--- BEGIN INFORMATION PROVIDED ---

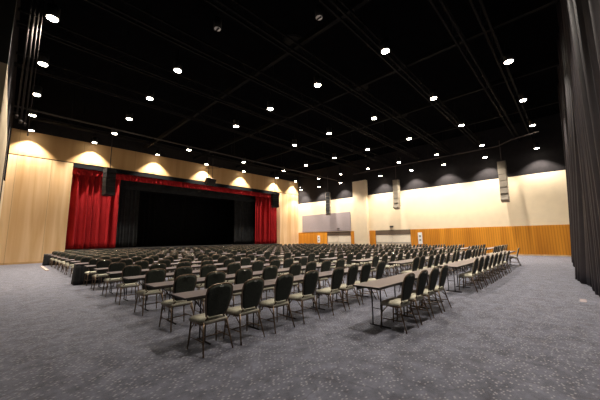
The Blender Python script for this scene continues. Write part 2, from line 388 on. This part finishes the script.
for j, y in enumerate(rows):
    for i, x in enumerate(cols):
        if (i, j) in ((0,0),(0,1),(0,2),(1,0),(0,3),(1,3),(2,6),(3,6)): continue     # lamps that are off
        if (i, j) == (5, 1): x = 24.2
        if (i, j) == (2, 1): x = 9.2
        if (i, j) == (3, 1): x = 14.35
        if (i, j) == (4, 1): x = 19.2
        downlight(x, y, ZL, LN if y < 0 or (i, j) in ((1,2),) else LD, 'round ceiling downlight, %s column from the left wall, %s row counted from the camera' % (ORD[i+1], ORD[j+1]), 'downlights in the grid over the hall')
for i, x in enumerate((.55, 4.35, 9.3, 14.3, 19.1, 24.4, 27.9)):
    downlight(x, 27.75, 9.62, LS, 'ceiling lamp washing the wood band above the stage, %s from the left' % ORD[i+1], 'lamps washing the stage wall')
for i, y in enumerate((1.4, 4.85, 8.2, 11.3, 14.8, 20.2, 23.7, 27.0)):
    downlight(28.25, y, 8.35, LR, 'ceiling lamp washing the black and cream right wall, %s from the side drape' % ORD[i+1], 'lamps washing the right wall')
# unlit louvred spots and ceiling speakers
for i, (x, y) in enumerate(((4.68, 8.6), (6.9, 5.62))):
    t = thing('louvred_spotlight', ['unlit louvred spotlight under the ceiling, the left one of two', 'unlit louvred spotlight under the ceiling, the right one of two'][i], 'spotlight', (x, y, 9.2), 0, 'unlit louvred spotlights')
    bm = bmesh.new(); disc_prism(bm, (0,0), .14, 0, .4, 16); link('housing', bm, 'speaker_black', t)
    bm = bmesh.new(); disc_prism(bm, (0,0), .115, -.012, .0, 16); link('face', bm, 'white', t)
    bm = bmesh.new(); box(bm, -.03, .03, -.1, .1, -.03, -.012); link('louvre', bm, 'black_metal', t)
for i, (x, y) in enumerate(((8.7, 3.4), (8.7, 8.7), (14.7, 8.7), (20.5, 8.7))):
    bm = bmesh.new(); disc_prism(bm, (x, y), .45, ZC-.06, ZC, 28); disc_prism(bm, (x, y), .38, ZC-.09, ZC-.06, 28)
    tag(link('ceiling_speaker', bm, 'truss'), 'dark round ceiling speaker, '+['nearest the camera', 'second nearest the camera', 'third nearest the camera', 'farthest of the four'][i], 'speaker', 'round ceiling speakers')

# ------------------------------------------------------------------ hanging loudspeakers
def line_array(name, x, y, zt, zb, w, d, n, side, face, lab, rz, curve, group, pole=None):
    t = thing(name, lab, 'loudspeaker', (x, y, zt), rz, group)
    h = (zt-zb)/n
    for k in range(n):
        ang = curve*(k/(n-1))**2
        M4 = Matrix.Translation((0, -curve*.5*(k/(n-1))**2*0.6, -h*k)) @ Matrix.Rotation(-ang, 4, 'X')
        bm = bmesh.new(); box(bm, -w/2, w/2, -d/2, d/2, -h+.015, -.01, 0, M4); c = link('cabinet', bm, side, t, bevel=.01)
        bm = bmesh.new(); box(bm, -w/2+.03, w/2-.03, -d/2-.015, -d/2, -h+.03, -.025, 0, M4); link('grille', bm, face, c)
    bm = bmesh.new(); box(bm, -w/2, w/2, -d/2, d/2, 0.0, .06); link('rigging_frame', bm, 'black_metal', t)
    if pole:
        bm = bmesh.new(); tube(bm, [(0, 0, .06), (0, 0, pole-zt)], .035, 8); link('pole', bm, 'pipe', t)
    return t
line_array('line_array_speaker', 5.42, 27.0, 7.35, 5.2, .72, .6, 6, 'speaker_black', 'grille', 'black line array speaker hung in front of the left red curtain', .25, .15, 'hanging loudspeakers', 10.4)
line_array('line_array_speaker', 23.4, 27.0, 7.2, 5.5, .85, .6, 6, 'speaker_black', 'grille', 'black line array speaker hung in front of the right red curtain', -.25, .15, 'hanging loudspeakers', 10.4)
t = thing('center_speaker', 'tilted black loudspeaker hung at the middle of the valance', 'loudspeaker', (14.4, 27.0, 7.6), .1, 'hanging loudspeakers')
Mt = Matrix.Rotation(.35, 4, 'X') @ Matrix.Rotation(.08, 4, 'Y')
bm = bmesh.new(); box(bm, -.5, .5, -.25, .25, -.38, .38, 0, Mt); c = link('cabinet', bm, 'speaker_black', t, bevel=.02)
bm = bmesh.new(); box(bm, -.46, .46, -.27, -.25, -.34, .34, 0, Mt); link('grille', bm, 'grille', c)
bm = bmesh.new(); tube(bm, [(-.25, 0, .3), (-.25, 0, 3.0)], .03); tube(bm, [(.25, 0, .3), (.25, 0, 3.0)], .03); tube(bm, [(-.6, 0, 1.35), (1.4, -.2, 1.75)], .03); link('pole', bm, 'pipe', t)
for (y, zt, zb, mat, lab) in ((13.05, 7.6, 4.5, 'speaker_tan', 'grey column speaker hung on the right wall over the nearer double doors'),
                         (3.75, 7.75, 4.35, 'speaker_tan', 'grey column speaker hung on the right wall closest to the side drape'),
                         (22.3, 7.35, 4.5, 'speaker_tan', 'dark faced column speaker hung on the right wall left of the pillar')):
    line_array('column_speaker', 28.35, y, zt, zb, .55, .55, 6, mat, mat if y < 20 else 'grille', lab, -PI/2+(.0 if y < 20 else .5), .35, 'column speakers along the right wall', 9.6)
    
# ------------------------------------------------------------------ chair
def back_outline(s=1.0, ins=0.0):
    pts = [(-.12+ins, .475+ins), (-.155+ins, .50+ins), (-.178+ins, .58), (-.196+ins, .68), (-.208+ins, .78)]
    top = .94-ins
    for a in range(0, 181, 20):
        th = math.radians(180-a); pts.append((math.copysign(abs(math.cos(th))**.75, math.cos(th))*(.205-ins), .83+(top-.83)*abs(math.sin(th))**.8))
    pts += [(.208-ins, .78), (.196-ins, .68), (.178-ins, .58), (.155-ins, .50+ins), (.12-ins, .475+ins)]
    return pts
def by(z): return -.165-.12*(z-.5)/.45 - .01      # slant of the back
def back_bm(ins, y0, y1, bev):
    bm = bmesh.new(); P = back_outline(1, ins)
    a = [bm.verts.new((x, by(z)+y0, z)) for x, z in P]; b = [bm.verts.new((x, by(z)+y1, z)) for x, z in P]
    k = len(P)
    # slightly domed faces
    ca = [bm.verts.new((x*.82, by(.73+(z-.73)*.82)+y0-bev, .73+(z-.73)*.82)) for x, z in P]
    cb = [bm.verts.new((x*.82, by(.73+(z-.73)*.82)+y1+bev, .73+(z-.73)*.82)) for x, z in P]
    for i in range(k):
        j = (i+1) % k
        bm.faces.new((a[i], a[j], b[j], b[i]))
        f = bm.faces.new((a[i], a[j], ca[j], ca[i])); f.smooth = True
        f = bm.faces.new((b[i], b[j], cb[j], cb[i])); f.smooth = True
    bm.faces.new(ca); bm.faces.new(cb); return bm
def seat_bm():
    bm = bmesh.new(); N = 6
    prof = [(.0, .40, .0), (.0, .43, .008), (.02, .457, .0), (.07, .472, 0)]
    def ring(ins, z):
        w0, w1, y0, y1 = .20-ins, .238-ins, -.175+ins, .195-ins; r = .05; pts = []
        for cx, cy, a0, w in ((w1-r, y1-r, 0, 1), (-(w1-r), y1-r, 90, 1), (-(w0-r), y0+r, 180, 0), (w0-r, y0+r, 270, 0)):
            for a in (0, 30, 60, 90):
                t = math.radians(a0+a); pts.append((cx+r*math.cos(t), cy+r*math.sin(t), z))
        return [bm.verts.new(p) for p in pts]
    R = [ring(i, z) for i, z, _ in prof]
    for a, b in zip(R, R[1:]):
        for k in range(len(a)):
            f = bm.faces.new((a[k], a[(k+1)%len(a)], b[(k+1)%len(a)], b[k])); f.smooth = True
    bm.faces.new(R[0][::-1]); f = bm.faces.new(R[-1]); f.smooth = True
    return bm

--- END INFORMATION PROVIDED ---

STATED TASK: Give back exactly the lines from the first line of the data through the line with "tag(link('ceiling_speaker', bm, 'truss'), 'dark", pictures excluded.

SOLUTION TO THIS TASK:
The Blender Python script for this scene continues. Write part 2, from line 388 on. This part finishes the script.
for j, y in enumerate(rows):
    for i, x in enumerate(cols):
        if (i, j) in ((0,0),(0,1),(0,2),(1,0),(0,3),(1,3),(2,6),(3,6)): continue     # lamps that are off
        if (i, j) == (5, 1): x = 24.2
        if (i, j) == (2, 1): x = 9.2
        if (i, j) == (3, 1): x = 14.35
        if (i, j) == (4, 1): x = 19.2
        downlight(x, y, ZL, LN if y < 0 or (i, j) in ((1,2),) else LD, 'round ceiling downlight, %s column from the left wall, %s row counted from the camera' % (ORD[i+1], ORD[j+1]), 'downlights in the grid over the hall')
for i, x in enumerate((.55, 4.35, 9.3, 14.3, 19.1, 24.4, 27.9)):
    downlight(x, 27.75, 9.62, LS, 'ceiling lamp washing the wood band above the stage, %s from the left' % ORD[i+1], 'lamps washing the stage wall')
for i, y in enumerate((1.4, 4.85, 8.2, 11.3, 14.8, 20.2, 23.7, 27.0)):
    downlight(28.25, y, 8.35, LR, 'ceiling lamp washing the black and cream right wall, %s from the side drape' % ORD[i+1], 'lamps washing the right wall')
# unlit louvred spots and ceiling speakers
for i, (x, y) in enumerate(((4.68, 8.6), (6.9, 5.62))):
    t = thing('louvred_spotlight', ['unlit louvred spotlight under the ceiling, the left one of two', 'unlit louvred spotlight under the ceiling, the right one of two'][i], 'spotlight', (x, y, 9.2), 0, 'unlit louvred spotlights')
    bm = bmesh.new(); disc_prism(bm, (0,0), .14, 0, .4, 16); link('housing', bm, 'speaker_black', t)
    bm = bmesh.new(); disc_prism(bm, (0,0), .115, -.012, .0, 16); link('face', bm, 'white', t)
    bm = bmesh.new(); box(bm, -.03, .03, -.1, .1, -.03, -.012); link('louvre', bm, 'black_metal', t)
for i, (x, y) in enumerate(((8.7, 3.4), (8.7, 8.7), (14.7, 8.7), (20.5, 8.7))):
    bm = bmesh.new(); disc_prism(bm, (x, y), .45, ZC-.06, ZC, 28); disc_prism(bm, (x, y), .38, ZC-.09, ZC-.06, 28)
    tag(link('ceiling_speaker', bm, 'truss'), 'dark round ceiling speaker, '+['nearest the camera', 'second nearest the camera', 'third nearest the camera', 'farthest of the four'][i], 'speaker', 'round ceiling speakers')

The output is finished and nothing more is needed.